Seinem großen Vorbild Woody Allen hat Turturro in „Plötzlich Gigolo“ nicht nur nachzueifern versucht, sondern ihn auch gleich mit einer der beiden Hauptrollen besetzt. Allen wirkt mit seinem lebhaften Geplapper tatsächlich wie eine Figur aus einem seiner eigenen Filme, und die Vorstellung des weißhaarigen Allen als Zuhälter wirkt ebenso skurril wie die des auf eher exzentrische Rollen spezialisierten Turturro als versierter Gigolo. Sieht man die beiden allerdings zusammen auf der Leinwand, wirkt die Geschichte schon gar nicht mehr so unvorstellbar. Während Turturro, der auch für das Drehbuch verantwortlich zeichnet, wie selbstverständlich mit genussvollem Schweigen unter dem Künstlernamen Virgil Howard durch seine Rolle mäandert, hetzt Allen als Dan Bongo immer wie unter Strom durch die Szenerie, die New York und das beschauliche Williamsburg in Brooklyn übrigens in den schönsten Herbstfarben präsentiert, doch bewegt sich ihr Spiel jenseits einiger wirklich witziger Szenen meist zu sehr an der Oberfläche. 
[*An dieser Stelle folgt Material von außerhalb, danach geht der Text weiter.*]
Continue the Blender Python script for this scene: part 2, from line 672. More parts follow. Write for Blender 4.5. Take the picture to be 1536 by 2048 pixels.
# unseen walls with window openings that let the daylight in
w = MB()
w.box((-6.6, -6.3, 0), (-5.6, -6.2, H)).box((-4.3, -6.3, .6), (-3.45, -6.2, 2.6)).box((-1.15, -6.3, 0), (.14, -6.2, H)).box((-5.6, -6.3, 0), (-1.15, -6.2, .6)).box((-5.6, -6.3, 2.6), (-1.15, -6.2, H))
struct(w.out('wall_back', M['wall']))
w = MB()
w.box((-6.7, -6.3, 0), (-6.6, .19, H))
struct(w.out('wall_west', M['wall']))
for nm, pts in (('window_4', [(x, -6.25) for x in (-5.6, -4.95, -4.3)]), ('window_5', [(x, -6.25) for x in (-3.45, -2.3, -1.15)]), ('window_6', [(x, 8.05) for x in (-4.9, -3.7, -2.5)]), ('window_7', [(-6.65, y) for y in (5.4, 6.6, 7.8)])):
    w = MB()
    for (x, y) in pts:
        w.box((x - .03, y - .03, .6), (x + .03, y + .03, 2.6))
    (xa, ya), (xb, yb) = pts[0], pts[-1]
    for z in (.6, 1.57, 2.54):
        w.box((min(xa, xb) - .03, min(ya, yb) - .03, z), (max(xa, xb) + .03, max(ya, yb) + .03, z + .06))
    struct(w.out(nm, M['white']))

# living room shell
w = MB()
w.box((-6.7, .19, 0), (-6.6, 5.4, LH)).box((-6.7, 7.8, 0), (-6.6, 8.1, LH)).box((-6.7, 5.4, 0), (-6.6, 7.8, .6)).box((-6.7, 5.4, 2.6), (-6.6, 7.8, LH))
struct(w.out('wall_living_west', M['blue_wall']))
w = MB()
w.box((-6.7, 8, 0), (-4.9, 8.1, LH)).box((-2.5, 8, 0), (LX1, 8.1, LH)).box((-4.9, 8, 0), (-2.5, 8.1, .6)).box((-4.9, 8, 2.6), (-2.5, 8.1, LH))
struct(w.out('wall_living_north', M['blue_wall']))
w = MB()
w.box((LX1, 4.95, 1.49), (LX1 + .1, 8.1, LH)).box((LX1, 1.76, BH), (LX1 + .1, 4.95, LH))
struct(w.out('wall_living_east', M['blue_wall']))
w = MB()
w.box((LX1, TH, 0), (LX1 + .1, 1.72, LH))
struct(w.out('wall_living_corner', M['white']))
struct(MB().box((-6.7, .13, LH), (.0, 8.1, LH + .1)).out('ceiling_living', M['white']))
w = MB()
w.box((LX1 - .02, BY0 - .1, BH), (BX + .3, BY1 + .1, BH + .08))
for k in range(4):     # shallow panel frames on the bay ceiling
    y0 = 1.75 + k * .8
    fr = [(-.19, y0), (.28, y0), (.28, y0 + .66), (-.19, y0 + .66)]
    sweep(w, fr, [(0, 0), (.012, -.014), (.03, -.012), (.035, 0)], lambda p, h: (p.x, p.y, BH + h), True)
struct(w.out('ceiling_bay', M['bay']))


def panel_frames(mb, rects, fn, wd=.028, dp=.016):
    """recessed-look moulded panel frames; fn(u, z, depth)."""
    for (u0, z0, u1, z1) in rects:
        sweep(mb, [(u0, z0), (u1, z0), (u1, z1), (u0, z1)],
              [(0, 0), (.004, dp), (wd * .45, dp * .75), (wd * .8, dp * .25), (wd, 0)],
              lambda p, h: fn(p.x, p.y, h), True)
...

Das trifft leider auch auf den übrigen Cast zu. Abgesehen von der französischen Sängerin Vanessa Paradis („Die Frau auf der Brücke“, „Der Auftragslover“), die in ihrer ersten englischsprachigen Rolle als sensible jüdische Witwe überzeugt, und Liev Schreiber („Ray Donovan“, „Salt“) als liebeskranker Sittenwächter wirken Sharon Stone und Sofía Vergara („Miss Bodyguard“, „Kiss the Cook: So schmeckt das Leben“) als Virgils erste Kundinnen eher klischeehaft. So bietet „Plötzlich Gigolo“ unaufgeregten Woody-Allen-Humor in einem nicht allzu komplexen Liebesreigen, bei dem allein die zarte Romanze zwischen dem Floristen/Gigolo und der jüdischen Witwe etwas Tiefe gewinnt, die stimmungsvollen, warmen Bilder und der coole Jazz-Soundtrack überzeugen.